What are humans for? How do we affect the world around us? Are we a force of good or evil? This question has become more critical. How can we affect the earth and each other in a positive manner? Rather than thinking about why we are here, we should focus on using our influence to affect the planet positively.
Throughout this reflective process, I’ve asked myself more questions than I have answers to. And I’m not sure if there are any correct answers. I do know that asking questions in hopes of seeking inner meaning can be self-fulfilling, but they won’t solve world problems.
I’m sure throughout this course, I’ll be asking many questions, some small and some big. We live in a polarizing world where opinions are rampant, and people easily anger. I just hope that I’ll be able to challenge my own views and others without causing too much trouble.

Pondering death can make or break society

Thinking more deeply about death has shocked me out of my daily rhythm. In some moments I’ve wished I was more religious as a way to “beat” the fear of death by utter belief in something else. The Worm at the Core tested me – it made me think, how is grappling with death culturally beneficial? Is finding my way through intense existential thoughts going to build me into a better person, or only blur my focus of reality more? 

A holistic and healthy relationship with death, rather than blind ignorance and avoidance, is the path I want to take. In The Worm at the Core’s “Living with Death” section, the authors propose that “being mortal, while terrifying, can also make our lives sublime by infusing us with courage, compassion, and concern for future generations.” (225) I strive to find this.

Sometimes the idea that I’m going to die one day doesn’t scare me though, but rather gives me a sense of nonchalance and indifference, which can often be equally damaging as fear of death.
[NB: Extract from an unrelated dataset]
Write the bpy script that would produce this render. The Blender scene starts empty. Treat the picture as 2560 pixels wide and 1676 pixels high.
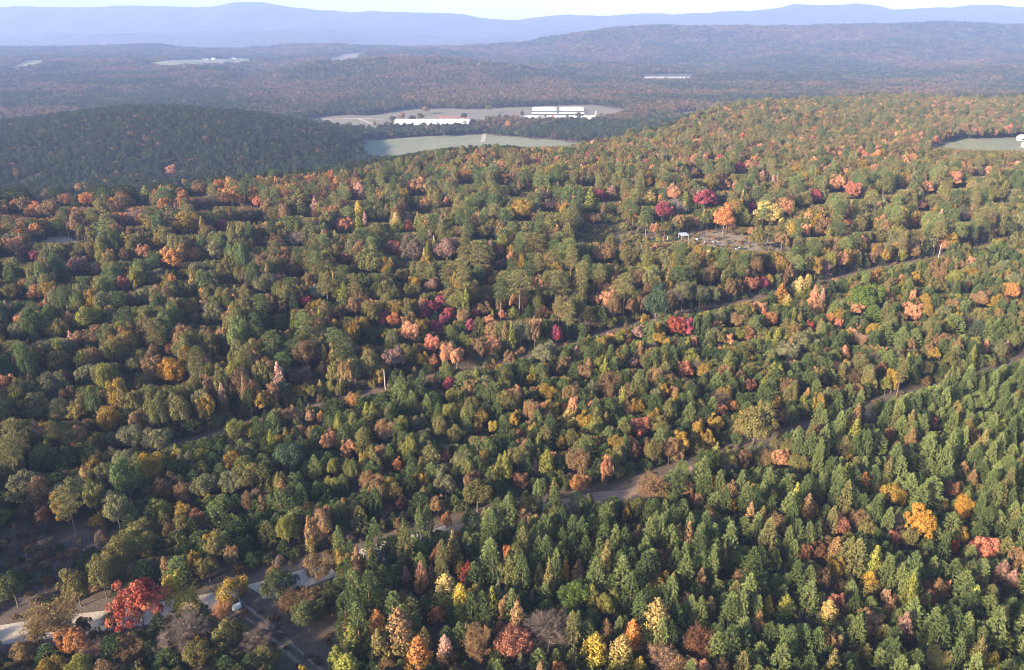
import bpy, math, random
import numpy as np

S = bpy.context.scene
COL = S.collection
# ------------------------------------------------------------------ camera, sky, sun, exposure
PITCH = math.radians(22.8)
FPX = 1828.0                     # focal length in pixels of the 2560 x 1676 photograph
CAMZ = 100.0
cam = bpy.data.objects.new('camera', bpy.data.cameras.new('camera'))
COL.objects.link(cam)
cam.location = (0, 0, CAMZ)
cam.rotation_euler = (math.pi / 2 - PITCH, 0, 0)
cam.data.sensor_width = 36.0
cam.data.lens = 36.0 * FPX / 2560.0
cam.data.clip_start = 1.0
cam.data.clip_end = 60000.0
S.camera = cam

SUN_EL = math.radians(20.0)
SUN_AZ = math.atan2(-0.80, -0.60)          # clockwise from +Y: behind the camera, on its left
W = bpy.data.worlds.new('World')
S.world = W
W.use_nodes = True
wn = W.node_tree
sky = wn.nodes.new('ShaderNodeTexSky')
sky.sky_type = 'NISHITA'
sky.sun_disc = False
sky.sun_elevation = SUN_EL
sky.sun_rotation = SUN_AZ
sky.altitude = 200
sky.air_density = 0.75
sky.dust_density = 1.1
sky.ozone_density = 1.6
wn.links.new(sky.outputs[0], wn.nodes['Background'].inputs[0])
wn.nodes['Background'].inputs[1].default_value = 0.122

sd = bpy.data.lights.new('sun', 'SUN')
sd.energy = 5.0
sd.angle = math.radians(5.0)
sd.color = (1.0, 0.785, 0.53)
sun = bpy.data.objects.new('sun', sd)
COL.objects.link(sun)
tx, ty, tz = math.sin(SUN_AZ) * math.cos(SUN_EL), math.cos(SUN_AZ) * math.cos(SUN_EL), math.sin(SUN_EL)
from mathutils import Vector
sun.rotation_euler = Vector((tx, ty, tz)).to_track_quat('Z', 'Y').to_euler()
sun.location = (-60, -40, 140)

S.view_settings.view_transform = 'Standard'
S.view_settings.look = 'None'
S.view_settings.exposure = 1.93
S.view_settings.gamma = 1.0
S.cycles.use_denoising = True
S.cycles.max_bounces = 4
S.cycles.diffuse_bounces = 2
S.cycles.glossy_bounces = 1
S.cycles.transmission_bounces = 2
S.cycles.volume_bounces = 1
S.cycles.transparent_max_bounces = 4
S.cycles.use_adaptive_sampling = True
S.cycles.adaptive_threshold = 0.015
S.render.use_persistent_data = False
S.render.filter_size = 1.1
S.cycles.filter_width = 1.1

rng = np.random.default_rng(11)
random.seed(4)
TANP, CP, SP = math.tan(PITCH), math.cos(PITCH), math.sin(PITCH)

# ------------------------------------------------------------------ small helpers
def smooth(t):
    t = np.clip(t, 0, 1)
    return t * t * (3 - 2 * t)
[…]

Climate change seems too overwhelming? Many of the repercussions will be hundreds of years from now, it’s not worth stressing about! Might as well give in to consumerism, it’s the path laid out for me!  

This is a coping mechanism that I believe many people, especially from industrialized consumer cultures hold. They warp fear of death into destructive acceptance and use the idea that they’re going to die at some point to justify overuse that sets future generations up for failure. 

Purposeful thinking about death that The Worm at the Core describes provides a different outlook. Everyone needs to grapple with death in their own way, but understanding death as a cyclical continuation of humanity lessens the fear for me. For more people to come after us and experience the joy and beauty of Earth, we all must die. Not die with the intention of draining all of the resources we want to experience before our own mortality – die with the intention of leaving room for a new generation of people. 

I want future generations of children to marvel at trees – to walk through forests with soil staining their feet and adore waterfalls, to see the remarkable diversity of animals in our world, and to gain joy from the things we take for granted. We will die, but our legacy and “immortality project” lies in preserving this remarkable place we call home.